JAKARTA, KOMPAS.com - Peneliti dari Lembaga Kajian dan Advokasi Independensi Peradilan (LeIP), Liza Farihah meminta Mahkamah Agung (MA) membuat perbaikan dalam proses perekrutan calon hakim tindak pidana korupsi (Tipikor) guna memperkuat integritas hakim.
Menurut Liza, kasus dugaan suap yang menjerat 2 hakim tipikor Bengkulu menunjukkan sistem seleksi atau perekrutan perlu dibenahi.
Liza menjelaskan, saat melakukan proses perekrutan, sebaiknya MA mempublikasikan profil kompetensi yang dibutuhkan untuk menjadi hakim tipikor.
Setelah banyak calon yang mendaftar, maka kompetensi dan rekam jejak dari calon yang mendaftar harus diberitahukan kepada publik.
(baca: MA Berhentikan Sementara Dua Hakim dan Panitera Bengkulu)
Ia menegaskan bahwa proses rekrutmen dan seleksi oleh MA harus dilakukan secara transparan dan akuntabel agar masyarakat juga bisa ikut mengawasi bagaimana kompetensi seseorang yang akan menjadi hakim tipikor.
"MA harus mempublikasikan profil kompetensi. Dari awal harus jelas profil kompetensi yang dicari seperti apa. Begitu juga dengan kompetensi orang yang mendaftar. Kemudian proses rekrutmennya juga harus transparan dan akuntabel," ujar Liza saat dihubungi Kompas.com, Rabu (25/5/2016).
Liza juga menekankan pentingnya MA melakukan pembinaan secara berkala dan komprehensif ketika hakim tipikor sudah terpilih. Hal tersebut, kata Liza, menjadi salah satu solusi untuk menghadapi persoalan proses seleksi yang kurang baik.
(baca: Ini Kronologi Operasi Tangkap Tangan Hakim Tipikor di Bengkulu)
"Jika bicara soal rekrutmen MA juga harus memperhatikan soal pembinaan. Karena rekrutmen yang kurang baik bisa diselesaikan dengan pembinaan. Misalnya diberi diklat yang berkala dalam meningkatkan intergritas dan kualitas hakim tipikor," ungkap Liza.
Ia menambahkan, mulai dari awal proses rekrutmen, MA dinilai tidak banyak mendapatkan hakim-hakim terbaik dalam hal pemberantasan korupsi.
Menurut dia, banyak calon hakim tipikor yang mendaftar tidak semuanya bisa memenuhi standar yang telah ditentukan.
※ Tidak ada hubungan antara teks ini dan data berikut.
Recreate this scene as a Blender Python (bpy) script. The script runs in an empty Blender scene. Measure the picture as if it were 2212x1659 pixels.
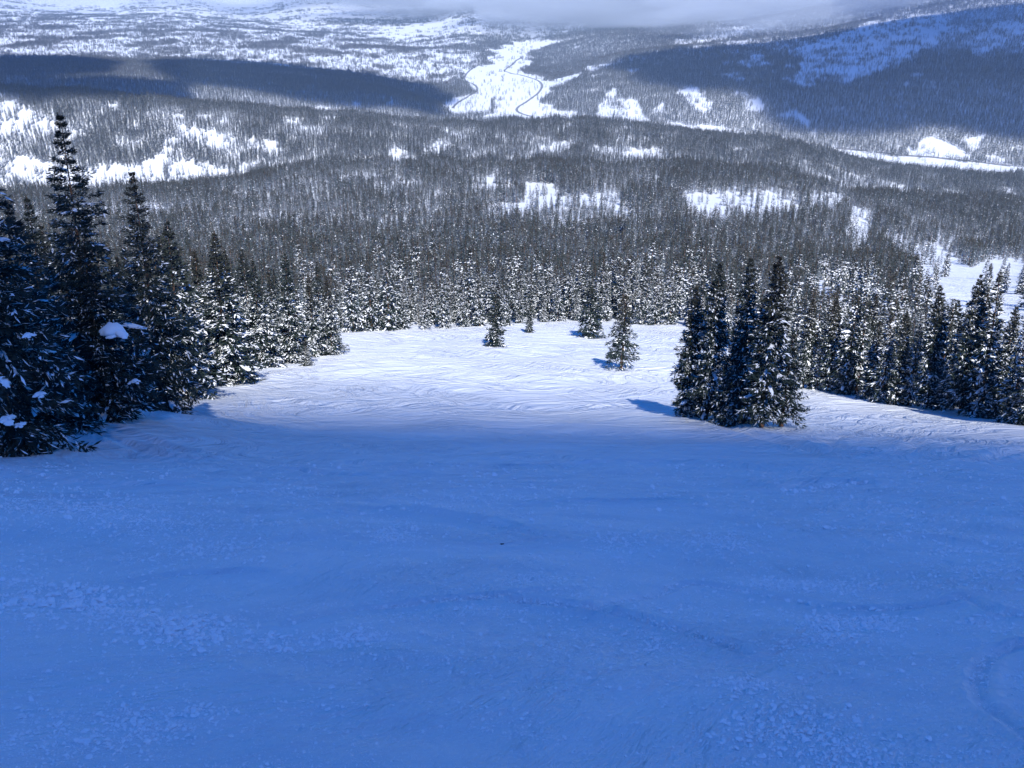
import bpy, math, random
import numpy as np
from mathutils import Vector

rng = np.random.default_rng(7)
random.seed(7)
scene = bpy.context.scene
C = scene.collection

# ------------------------------------------------------------------ camera
CAM_H = 2.3
PITCH = math.radians(22.0)
F = 1073.0                       # focal length in pixels of a 1024 px wide picture
cam_d = bpy.data.cameras.new('camera')
cam = bpy.data.objects.new('camera', cam_d)
C.objects.link(cam)
cam.location = (0, 0, CAM_H)
cam.rotation_euler = (math.pi / 2 - PITCH, 0, 0)
cam_d.sensor_width = 36.0
cam_d.lens = F / 1024 * 36.0
cam_d.clip_start = 0.1
cam_d.clip_end = 80000
scene.camera = cam

# ------------------------------------------------------------------ sky, sun, exposure
SUN_EL = math.radians(45)
ANTI = math.radians(-11)         # shadows fall towards this bearing (0 = straight ahead, negative = to the left)
S_DIR = Vector((-math.sin(ANTI) * math.cos(SUN_EL), -math.cos(ANTI) * math.cos(SUN_EL), math.sin(SUN_EL)))
world = bpy.data.worlds.new('World')
scene.world = world
world.use_nodes = True
nt = world.node_tree
nt.nodes.clear()
sky = nt.nodes.new('ShaderNodeTexSky')
sky.sky_type = 'NISHITA'
sky.sun_disc = False
sky.sun_elevation = SUN_EL
sky.sun_rotation = math.atan2(S_DIR.x, S_DIR.y)
sky.altitude = 3500
sky.air_density = 1.6
sky.dust_density = 3.0
sky.ozone_density = 8.0
tint = nt.nodes.new('ShaderNodeMix')
tint.data_type = 'RGBA'
tint.blend_type = 'MULTIPLY'
tint.inputs[0].default_value = 1.0
tint.inputs[7].default_value = (0.03, 0.67, 1.46, 1)
bg = nt.nodes.new('ShaderNodeBackground')
bg.inputs['Strength'].default_value = 0.086
out = nt.nodes.new('ShaderNodeOutputWorld')
nt.links.new(sky.outputs[0], tint.inputs[6])
nt.links.new(tint.outputs[2], bg.inputs['Color'])
nt.links.new(bg.outputs[0], out.inputs['Surface'])

sun_d = bpy.data.lights.new('sun', 'SUN')
sun_d.energy = 4.8
sun_d.angle = math.radians(0.53)
sun_d.color = (1.0, 0.98, 0.95)
sun = bpy.data.objects.new('sun', sun_d)
C.objects.link(sun)
sun.rotation_euler = S_DIR.to_track_quat('Z', 'Y').to_euler()

scene.view_settings.view_transform = 'Standard'
scene.view_settings.look = 'None'
scene.view_settings.exposure = 0.6
scene.view_settings.gamma = 1.0
scene.view_settings.use_curve_mapping = False
scene.cycles.use_denoising = True
scene.cycles.max_bounces = 8
scene.cycles.diffuse_bounces = 2
scene.cycles.glossy_bounces = 2
scene.cycles.volume_bounces = 0
scene.cycles.transparent_max_bounces = 64
scene.cycles.caustics_reflective = False
scene.cycles.caustics_refractive = False

# ------------------------------------------------------------------ helpers
CP, SP = math.cos(PITCH), math.sin(PITCH)
K = 1024 / 2212.0                # outline points below are written on a 2212 px wide grid

def ray(u, v):
    """bearing ratio x/y and fall per metre forward of the line of sight through a grid point"""
    a = (np.asarray(u, float) * K - 512) / F
    b = (384 - np.asarray(v, float) * K) / F
    den = CP + b * SP
    return a / den, (SP - b * CP) / den

def to_grid(x, y, z):
    dz = z - CAM_H
    fwd = y * CP - dz * SP
    up = y * SP + dz * CP
    return (512 + F * x / fwd) / K, (384 - F * up / fwd) / K

def _hash(ix, iy, s):
    h = (ix.astype(np.int64) * 374761393 + iy.astype(np.int64) * 668265263 + s * 974711) & 0xffffffff
    h = ((h ^ (h >> 13)) * 1274126177) & 0xffffffff
    h = (h ^ (h >> 16)) & 0xffffffff
    return h / 4294967295.0

def vnoise(x, y, s=0):
    x = np.asarray(x, float); y = np.asarray(y, float)
    ix = np.floor(x); iy = np.floor(y)
    fx = x - ix; fy = y - iy
    fx = fx * fx * fx * (fx * (fx * 6 - 15) + 10); fy = fy * fy * fy * (fy * (fy * 6 - 15) + 10)
    a = _hash(ix, iy, s); b = _hash(ix + 1, iy, s); c = _hash(ix, iy + 1, s); d = _hash(ix + 1, iy + 1, s)
    return (a + (b - a) * fx) * (1 - fy) + (c + (d - c) * fx) * fy

def fbm(x, y, s=0, o=4):
    r = 0; amp = 1; tot = 0
    for i in range(o):
        r = r + amp * (vnoise(x, y, s + i * 17) - 0.5) * 2
        tot += amp; amp *= 0.5
        x = x * 2.03 + 11.3; y = y * 2.03 - 7.7
    return r / tot

def pchip(xk, yk, x):
    xk = np.asarray(xk, float); yk = np.asarray(yk, float)
    h = np.diff(xk); d = np.diff(yk) / h
    m = np.zeros_like(yk)
    m[0] = d[0]; m[-1] = d[-1]
    s = d[:-1] * d[1:] > 0
    w1 = 2 * h[1:] + h[:-1]; w2 = h[1:] + 2 * h[:-1]
    with np.errstate(divide='ignore', invalid='ignore'):
        mm = (w1 + w2) / (w1 / d[:-1] + w2 / d[1:])
    m[1:-1] = np.where(s, mm, 0)
    x = np.clip(x, xk[0], xk[-1])
    i = np.clip(np.searchsorted(xk, x) - 1, 0, len(xk) - 2)
    t = (x - xk[i]) / h[i]
    t2 = t * t; t3 = t2 * t
    return (2*t3-3*t2+1)*yk[i] + (t3-2*t2+t)*h[i]*m[i] + (-2*t3+3*t2)*yk[i+1] + (t3-t2)*h[i]*m[i+1]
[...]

(Baca: Suap Hakim di Bengkulu Terkait Kasus Korupsi di RSUD M Yunus)
"MA sendiri membutuhkan puluhan hakim tipikor dan standarnya jelas. Namun, sayangnya orang-orang yang mendaftar tidak semuanya bisa memenuhi standar yang ditentukan," katanya.
Liza menjelaskan, selain soal integritas, seorang hakim tipikor juga harus memenuhi standar kualitas. Sejauh pengamatannya, beberapa orang yang mendaftar sebagai hakim tipikor bermasalah dari segi kualitasnya.